Like we always do, my sidekick made tactile maps of the area. She had the map printed on foam board, and then she and her mother used puffy paint to make raised lines and lock dots—these clear raised bubble stickers—to mark important landmarks. Finally, they made Braille labels for everything. They made tactile maps of the law school campus, Cambridge, and the subway—I watched them work and wagged my tail to cheer them on—and then we took our maps on the road.

 

Now, after working hard all summer, we’re comfortable with the law school campus and the Harvard University campus, and we know all the stops on the Red Line by heart and are even familiar with a few of the stations. We are masters of the subway! As we actually start living in Cambridge, we’ll get a good sense of where we actually go and how we get there, and we’ll start to learn more and more of the area.

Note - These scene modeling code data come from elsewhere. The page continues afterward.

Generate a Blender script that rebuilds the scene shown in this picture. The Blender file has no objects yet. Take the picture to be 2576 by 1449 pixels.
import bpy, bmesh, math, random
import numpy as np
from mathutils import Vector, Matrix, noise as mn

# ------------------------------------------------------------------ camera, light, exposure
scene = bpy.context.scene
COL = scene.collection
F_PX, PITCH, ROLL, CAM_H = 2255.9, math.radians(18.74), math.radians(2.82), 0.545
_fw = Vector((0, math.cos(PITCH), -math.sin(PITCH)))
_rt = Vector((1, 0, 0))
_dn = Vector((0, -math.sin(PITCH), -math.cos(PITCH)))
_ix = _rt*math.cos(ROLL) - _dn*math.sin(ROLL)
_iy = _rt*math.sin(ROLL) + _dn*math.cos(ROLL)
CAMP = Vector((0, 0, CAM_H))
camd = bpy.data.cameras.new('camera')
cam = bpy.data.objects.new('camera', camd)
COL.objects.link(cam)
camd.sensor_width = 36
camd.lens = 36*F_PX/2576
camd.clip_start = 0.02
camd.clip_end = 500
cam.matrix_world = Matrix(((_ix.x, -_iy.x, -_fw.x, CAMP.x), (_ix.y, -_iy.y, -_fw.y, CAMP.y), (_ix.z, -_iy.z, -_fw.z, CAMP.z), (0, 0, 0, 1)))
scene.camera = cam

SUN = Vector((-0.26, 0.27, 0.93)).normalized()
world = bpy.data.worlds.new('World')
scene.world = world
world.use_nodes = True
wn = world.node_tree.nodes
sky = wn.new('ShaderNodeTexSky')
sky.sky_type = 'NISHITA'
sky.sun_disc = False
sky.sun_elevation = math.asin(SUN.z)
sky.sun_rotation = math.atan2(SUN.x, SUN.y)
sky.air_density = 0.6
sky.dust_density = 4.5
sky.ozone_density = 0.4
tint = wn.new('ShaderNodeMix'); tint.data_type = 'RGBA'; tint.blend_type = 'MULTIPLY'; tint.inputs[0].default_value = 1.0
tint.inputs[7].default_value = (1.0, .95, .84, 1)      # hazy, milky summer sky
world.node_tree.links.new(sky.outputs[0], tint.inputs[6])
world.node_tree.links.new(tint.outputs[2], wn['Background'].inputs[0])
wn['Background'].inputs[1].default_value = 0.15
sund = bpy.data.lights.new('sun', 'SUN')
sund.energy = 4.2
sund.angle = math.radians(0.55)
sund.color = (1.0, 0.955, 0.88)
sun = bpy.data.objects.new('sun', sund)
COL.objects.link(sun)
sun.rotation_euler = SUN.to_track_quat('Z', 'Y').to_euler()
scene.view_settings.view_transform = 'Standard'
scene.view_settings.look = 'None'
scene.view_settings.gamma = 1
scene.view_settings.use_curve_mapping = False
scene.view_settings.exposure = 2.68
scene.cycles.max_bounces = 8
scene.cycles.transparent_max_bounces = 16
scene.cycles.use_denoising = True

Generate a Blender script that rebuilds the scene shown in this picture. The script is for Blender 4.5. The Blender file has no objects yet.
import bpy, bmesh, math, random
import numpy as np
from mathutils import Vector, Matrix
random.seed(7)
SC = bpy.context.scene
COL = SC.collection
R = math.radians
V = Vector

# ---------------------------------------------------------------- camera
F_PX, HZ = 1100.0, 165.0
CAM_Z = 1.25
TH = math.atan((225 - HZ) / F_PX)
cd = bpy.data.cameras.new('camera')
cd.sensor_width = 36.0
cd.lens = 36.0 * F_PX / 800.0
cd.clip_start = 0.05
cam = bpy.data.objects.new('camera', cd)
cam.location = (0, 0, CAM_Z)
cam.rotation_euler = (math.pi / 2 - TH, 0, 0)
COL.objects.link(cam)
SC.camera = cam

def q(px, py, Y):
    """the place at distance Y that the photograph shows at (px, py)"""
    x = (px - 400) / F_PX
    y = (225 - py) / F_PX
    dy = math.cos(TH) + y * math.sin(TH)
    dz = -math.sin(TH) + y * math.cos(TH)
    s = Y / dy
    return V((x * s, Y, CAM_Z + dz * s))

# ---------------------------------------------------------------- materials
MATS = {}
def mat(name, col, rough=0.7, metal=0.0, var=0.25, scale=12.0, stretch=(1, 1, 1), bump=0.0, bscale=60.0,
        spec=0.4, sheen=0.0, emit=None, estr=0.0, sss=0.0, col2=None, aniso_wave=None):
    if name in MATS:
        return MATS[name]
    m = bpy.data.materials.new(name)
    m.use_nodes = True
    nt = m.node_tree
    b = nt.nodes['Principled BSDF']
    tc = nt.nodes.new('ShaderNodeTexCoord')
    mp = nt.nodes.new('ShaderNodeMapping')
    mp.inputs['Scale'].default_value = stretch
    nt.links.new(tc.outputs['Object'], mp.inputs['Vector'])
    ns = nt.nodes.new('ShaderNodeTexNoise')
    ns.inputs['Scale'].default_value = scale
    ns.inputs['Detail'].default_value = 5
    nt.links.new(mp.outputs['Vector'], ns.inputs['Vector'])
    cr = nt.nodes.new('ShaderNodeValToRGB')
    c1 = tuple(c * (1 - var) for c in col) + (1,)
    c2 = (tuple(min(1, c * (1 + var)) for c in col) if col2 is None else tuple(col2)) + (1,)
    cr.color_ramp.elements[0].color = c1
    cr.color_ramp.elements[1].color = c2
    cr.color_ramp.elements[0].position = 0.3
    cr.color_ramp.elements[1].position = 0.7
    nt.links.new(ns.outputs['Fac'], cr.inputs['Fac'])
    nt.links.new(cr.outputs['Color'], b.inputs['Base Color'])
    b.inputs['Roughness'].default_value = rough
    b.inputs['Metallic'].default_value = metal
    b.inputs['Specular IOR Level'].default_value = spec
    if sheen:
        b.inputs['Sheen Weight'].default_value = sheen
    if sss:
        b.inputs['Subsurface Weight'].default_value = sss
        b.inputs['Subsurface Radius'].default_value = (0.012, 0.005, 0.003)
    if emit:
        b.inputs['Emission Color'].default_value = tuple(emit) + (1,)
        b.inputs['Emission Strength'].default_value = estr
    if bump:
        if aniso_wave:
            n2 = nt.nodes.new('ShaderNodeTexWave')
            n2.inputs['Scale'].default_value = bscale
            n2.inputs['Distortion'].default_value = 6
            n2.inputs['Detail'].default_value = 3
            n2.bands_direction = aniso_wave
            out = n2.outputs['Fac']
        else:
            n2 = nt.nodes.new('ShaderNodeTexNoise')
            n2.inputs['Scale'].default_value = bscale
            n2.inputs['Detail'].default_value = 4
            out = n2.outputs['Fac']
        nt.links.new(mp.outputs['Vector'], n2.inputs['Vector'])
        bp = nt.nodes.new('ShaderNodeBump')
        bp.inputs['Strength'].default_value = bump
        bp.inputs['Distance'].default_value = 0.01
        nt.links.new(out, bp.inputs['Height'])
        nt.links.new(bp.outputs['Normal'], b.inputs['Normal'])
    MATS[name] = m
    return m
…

But for now, we’ve got a pretty good sense of where we are, which is what O and M is all about.

 

This is good, because let me tell you, I am getting sick of this walking back and forth or around in circles thing my sidekick insists we do. I got it, doesn’t she? I know, I know, I sometimes get too focused on just getting to our destination, but don’t tell me the journey’s the important part. The most important part is that the journey is safe, and I am totally on top of that. And if we sometimes have to walk back and forth along the same hallway so my sidekick can be two hundred percent sure she’s got a handle on it, I accept that. Sort of. But now that we know where we’re going, let’s go and get there already.

3 thoughts on “A Seeing Eye Superdog’s Guide to Orientation and Mobility”

  1. Hopefully your sidekick will have some GPS apps in her toolbelt to assist with navigation by identifying streets and landmarks and providing turn-by-turn directions running on her shiny new Braille tablet such as Google Maps or Nearby Explorer.